Han pasado nueve años desde aquella sacudida nacional. Era el 7 de julio de 2013 y el «terremoto» ocurrió en el mismísimo Parlamento cubano, cuando Raúl se refirió valientemente a numerosos males que aquejan a nuestra sociedad. Habló sin tapujos de indisciplinas, vicios e ilegalidades, del «acrecentado deterioro de valores morales» y la pérdida de buenos modales o costumbres.
«A pesar de las innegables conquistas educacionales alcanzadas por la Revolución y reconocidas en el mundo entero por los organismos especializados de las Naciones Unidas, hemos retrocedido en cultura y civismo ciudadanos.
«Tengo la amarga sensación de que somos una sociedad cada vez más instruida, pero no necesariamente más culta», dijo entonces, y algunos lo miraron con sorpresa, como si tantos problemas o deformaciones, acumulados durante años, no hubieran estado rozándonos las mismísimas pestañas.
También se refirió a unas 45 manifestaciones y tendencias negativas (a la sazón se habían identificado 191) que estaban mancillando y menguando a nuestra sociedad. Esas conductas, —«conscientes estamos de que no son las únicas»—, estaban agrupadas en cuatro categorías diferentes: la indisciplina social, las ilegalidades, las contravenciones y los delitos recogidos en el Código Penal.
Pero acaso el mejor mensaje de aquel 7 de julio fue la reafirmación de que nunca debemos evitar el debate «con toda crudeza» sobre nuestras realidades, y que el primer paso para erradicar un problema es precisamente reconocer su existencia «en toda su dimensión».
Siguiendo esa premisa, tendríamos que repetir hoy, a muchas vueltas del reloj, una verdad como roca que parece golpearnos: todavía no hemos sabido poner en la cabecera de la nación ese discurso, cuyo mensaje debió marcar un antes y un después por el bien del país.
Ni hemos podido hacer que decrezcan la vulgaridad, la chabacanería, las transgresiones públicas, la música alta en el vecindario, el acaparamiento y la reventa de productos, el maltrato a la propiedad colectiva, el fraude escolar, junto a otras irregularidades en las aulas, las indisciplinas en estadios y otros escenarios, las ofensas verbales en las redes virtuales (y reales), además de otros males que han ido infestando nuestro tejido social.
Tampoco hemos logrado generar una discusión nacional sobre estos grandes temas, vinculados a la supervivencia de la nación y a los sueños de un proyecto social en el que prime la cultura.
Los propios medios de comunicación estamos rezagados en el tratamiento de tales problemáticas, en la búsqueda constante de sus causas, en la denuncia, el enjuiciamiento de procederes de las instituciones, en el señalamiento crítico y oportuno de los vicios y errores diarios.

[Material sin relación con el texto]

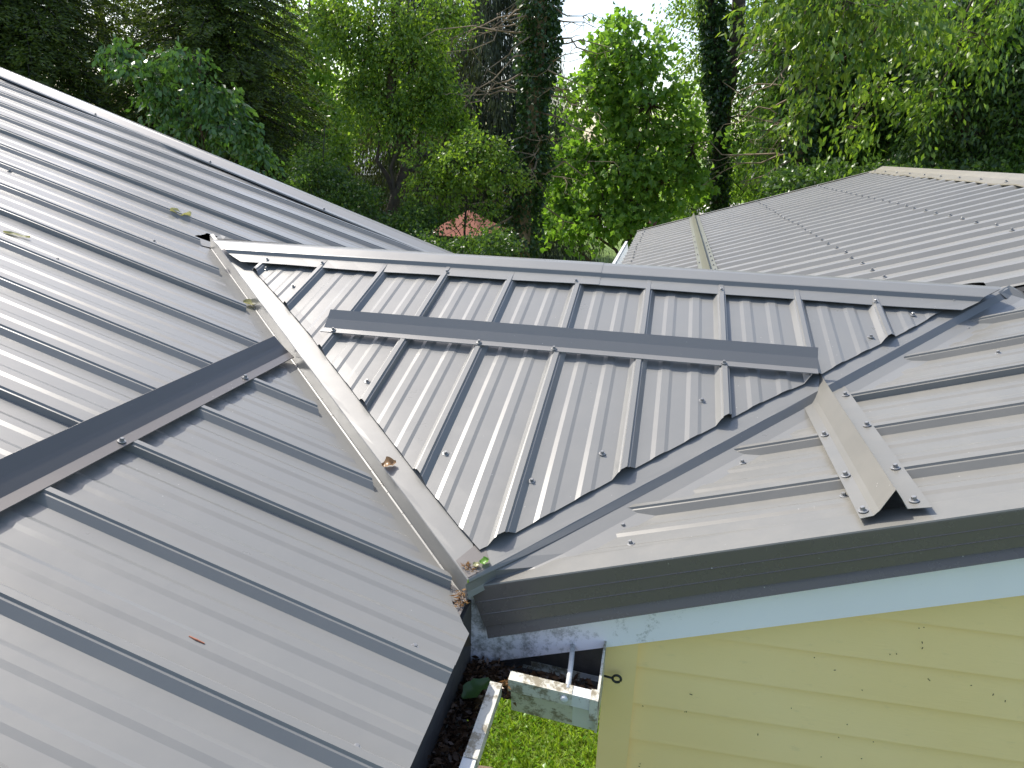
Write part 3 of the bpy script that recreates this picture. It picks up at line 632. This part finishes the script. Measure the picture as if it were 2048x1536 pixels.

Claro, no se trata de una batalla rápida, mucho menos de un solo sector. El propio Raúl expresaba en 2013 que el sagrado binomio escuela-familia tiene que ser el primero en inculcarles a los niños el respeto a las reglas de la sociedad. Y que los dirigentes (siempre en primer orden), las colectividades obreras y estudiantiles, entidades religiosas, intelectuales,
artistas y funcionarios, necesitan asumir actitudes más activas en estos asuntos.
Eso también es válido para la Policía, la Contraloría General de la República, los tribunales y otros involucrados en hacer cumplir la ley, como expresara el General de Ejército en esa memorable intervención.
El reto resulta mayor hoy, nueve años después, en un contexto de crisis económica, con cambios que han generado inercia en no pocos actores de la sociedad. Sin embargo, como decía el líder del Segundo Frente, «nada es más ajeno a un revolucionario que la resignación, o lo que es lo mismo, la rendición ante las dificultades. Por tanto, lo que nos corresponde es levantar el ánimo».
Y debemos hacerlo pronto, sin consignismo ni demagogia, con inteligencia; con persuasión, pero a la vez con coerción, creando verdaderas articulaciones y alianzas, concretando el famoso cambio de mentalidad (que tanto trabajo ha costado), poniendo la verdad por delante de todo, generando otros terremotos potentes, como aquel que sacudió a Cuba el 7 de julio de 2013.